Without altering anything, output the material below.

## begin RAW DATA

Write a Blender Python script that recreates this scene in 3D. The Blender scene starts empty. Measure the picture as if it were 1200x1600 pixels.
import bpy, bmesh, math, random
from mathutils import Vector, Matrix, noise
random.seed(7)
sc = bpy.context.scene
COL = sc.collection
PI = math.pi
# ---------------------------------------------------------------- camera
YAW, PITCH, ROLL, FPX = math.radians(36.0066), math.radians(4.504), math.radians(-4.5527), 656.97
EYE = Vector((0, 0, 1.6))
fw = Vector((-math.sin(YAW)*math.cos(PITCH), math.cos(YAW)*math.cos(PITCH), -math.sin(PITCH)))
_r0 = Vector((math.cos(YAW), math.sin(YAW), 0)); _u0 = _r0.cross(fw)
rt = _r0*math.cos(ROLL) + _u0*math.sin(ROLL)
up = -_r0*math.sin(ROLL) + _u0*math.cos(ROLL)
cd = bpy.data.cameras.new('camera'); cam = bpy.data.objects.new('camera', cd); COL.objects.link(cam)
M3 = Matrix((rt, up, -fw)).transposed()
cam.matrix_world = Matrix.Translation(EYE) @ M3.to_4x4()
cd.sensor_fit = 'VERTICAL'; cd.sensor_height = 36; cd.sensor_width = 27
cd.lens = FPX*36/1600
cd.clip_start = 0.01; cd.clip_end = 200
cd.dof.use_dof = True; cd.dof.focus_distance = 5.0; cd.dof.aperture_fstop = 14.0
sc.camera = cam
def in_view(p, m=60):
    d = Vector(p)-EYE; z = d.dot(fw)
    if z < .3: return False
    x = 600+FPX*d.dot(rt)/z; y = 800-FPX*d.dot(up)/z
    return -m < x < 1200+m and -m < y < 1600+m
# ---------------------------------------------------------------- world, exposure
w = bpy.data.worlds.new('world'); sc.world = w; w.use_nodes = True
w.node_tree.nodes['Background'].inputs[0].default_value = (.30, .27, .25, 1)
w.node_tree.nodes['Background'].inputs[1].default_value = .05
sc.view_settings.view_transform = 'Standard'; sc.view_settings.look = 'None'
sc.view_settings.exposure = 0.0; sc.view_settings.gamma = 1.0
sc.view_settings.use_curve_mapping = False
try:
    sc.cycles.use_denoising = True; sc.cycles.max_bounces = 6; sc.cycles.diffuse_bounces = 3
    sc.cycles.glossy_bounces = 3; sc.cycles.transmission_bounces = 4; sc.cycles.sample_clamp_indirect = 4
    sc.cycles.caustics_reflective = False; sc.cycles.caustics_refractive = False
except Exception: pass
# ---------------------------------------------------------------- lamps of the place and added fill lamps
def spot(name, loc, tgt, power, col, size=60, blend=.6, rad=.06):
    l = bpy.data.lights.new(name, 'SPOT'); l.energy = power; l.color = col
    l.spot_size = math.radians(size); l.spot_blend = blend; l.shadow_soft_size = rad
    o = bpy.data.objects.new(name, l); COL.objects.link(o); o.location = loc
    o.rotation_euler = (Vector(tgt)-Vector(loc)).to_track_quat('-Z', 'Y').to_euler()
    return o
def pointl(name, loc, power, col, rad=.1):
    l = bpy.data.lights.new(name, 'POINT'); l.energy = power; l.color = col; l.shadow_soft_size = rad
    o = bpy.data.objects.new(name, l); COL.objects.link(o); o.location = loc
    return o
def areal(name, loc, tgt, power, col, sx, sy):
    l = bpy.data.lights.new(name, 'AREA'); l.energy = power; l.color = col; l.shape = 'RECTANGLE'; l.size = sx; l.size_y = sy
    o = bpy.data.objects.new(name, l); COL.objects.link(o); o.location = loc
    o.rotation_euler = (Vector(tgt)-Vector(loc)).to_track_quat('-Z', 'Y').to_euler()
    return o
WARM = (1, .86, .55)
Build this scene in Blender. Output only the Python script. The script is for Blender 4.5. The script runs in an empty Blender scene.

## end RAW DATA

## FINAL ANSWER
Write a Blender Python script that recreates this scene in 3D. The Blender scene starts empty. Measure the picture as if it were 1200x1600 pixels.
import bpy, bmesh, math, random
from mathutils import Vector, Matrix, noise
random.seed(7)
sc = bpy.context.scene
COL = sc.collection
PI = math.pi
# ---------------------------------------------------------------- camera
YAW, PITCH, ROLL, FPX = math.radians(36.0066), math.radians(4.504), math.radians(-4.5527), 656.97
EYE = Vector((0, 0, 1.6))
fw = Vector((-math.sin(YAW)*math.cos(PITCH), math.cos(YAW)*math.cos(PITCH), -math.sin(PITCH)))
_r0 = Vector((math.cos(YAW), math.sin(YAW), 0)); _u0 = _r0.cross(fw)
rt = _r0*math.cos(ROLL) + _u0*math.sin(ROLL)
up = -_r0*math.sin(ROLL) + _u0*math.cos(ROLL)
cd = bpy.data.cameras.new('camera'); cam = bpy.data.objects.new('camera', cd); COL.objects.link(cam)
M3 = Matrix((rt, up, -fw)).transposed()
cam.matrix_world = Matrix.Translation(EYE) @ M3.to_4x4()
cd.sensor_fit = 'VERTICAL'; cd.sensor_height = 36; cd.sensor_width = 27
cd.lens = FPX*36/1600
cd.clip_start = 0.01; cd.clip_end = 200
cd.dof.use_dof = True; cd.dof.focus_distance = 5.0; cd.dof.aperture_fstop = 14.0
sc.camera = cam
def in_view(p, m=60):
    d = Vector(p)-EYE; z = d.dot(fw)
    if z < .3: return False
    x = 600+FPX*d.dot(rt)/z; y = 800-FPX*d.dot(up)/z
    return -m < x < 1200+m and -m < y < 1600+m
# ---------------------------------------------------------------- world, exposure
w = bpy.data.worlds.new('world'); sc.world = w; w.use_nodes = True
w.node_tree.nodes['Background'].inputs[0].default_value = (.30, .27, .25, 1)
w.node_tree.nodes['Background'].inputs[1].default_value = .05
sc.view_settings.view_transform = 'Standard'; sc.view_settings.look = 'None'
sc.view_settings.exposure = 0.0; sc.view_settings.gamma = 1.0
sc.view_settings.use_curve_mapping = False
try:
    sc.cycles.use_denoising = True; sc.cycles.max_bounces = 6; sc.cycles.diffuse_bounces = 3
    sc.cycles.glossy_bounces = 3; sc.cycles.transmission_bounces = 4; sc.cycles.sample_clamp_indirect = 4
    sc.cycles.caustics_reflective = False; sc.cycles.caustics_refractive = False
except Exception: pass
# ---------------------------------------------------------------- lamps of the place and added fill lamps
def spot(name, loc, tgt, power, col, size=60, blend=.6, rad=.06):
    l = bpy.data.lights.new(name, 'SPOT'); l.energy = power; l.color = col
    l.spot_size = math.radians(size); l.spot_blend = blend; l.shadow_soft_size = rad
    o = bpy.data.objects.new(name, l); COL.objects.link(o); o.location = loc
    o.rotation_euler = (Vector(tgt)-Vector(loc)).to_track_quat('-Z', 'Y').to_euler()
    return o
def pointl(name, loc, power, col, rad=.1):
    l = bpy.data.lights.new(name, 'POINT'); l.energy = power; l.color = col; l.shadow_soft_size = rad
    o = bpy.data.objects.new(name, l); COL.objects.link(o); o.location = loc
    return o
def areal(name, loc, tgt, power, col, sx, sy):
    l = bpy.data.lights.new(name, 'AREA'); l.energy = power; l.color = col; l.shape = 'RECTANGLE'; l.size = sx; l.size_y = sy
    o = bpy.data.objects.new(name, l); COL.objects.link(o); o.location = loc
    o.rotation_euler = (Vector(tgt)-Vector(loc)).to_track_quat('-Z', 'Y').to_euler()
    return o
WARM = (1, .86, .55)
Build this scene in Blender. Output only the Python script. The script is for Blender 4.5. The script runs in an empty Blender scene.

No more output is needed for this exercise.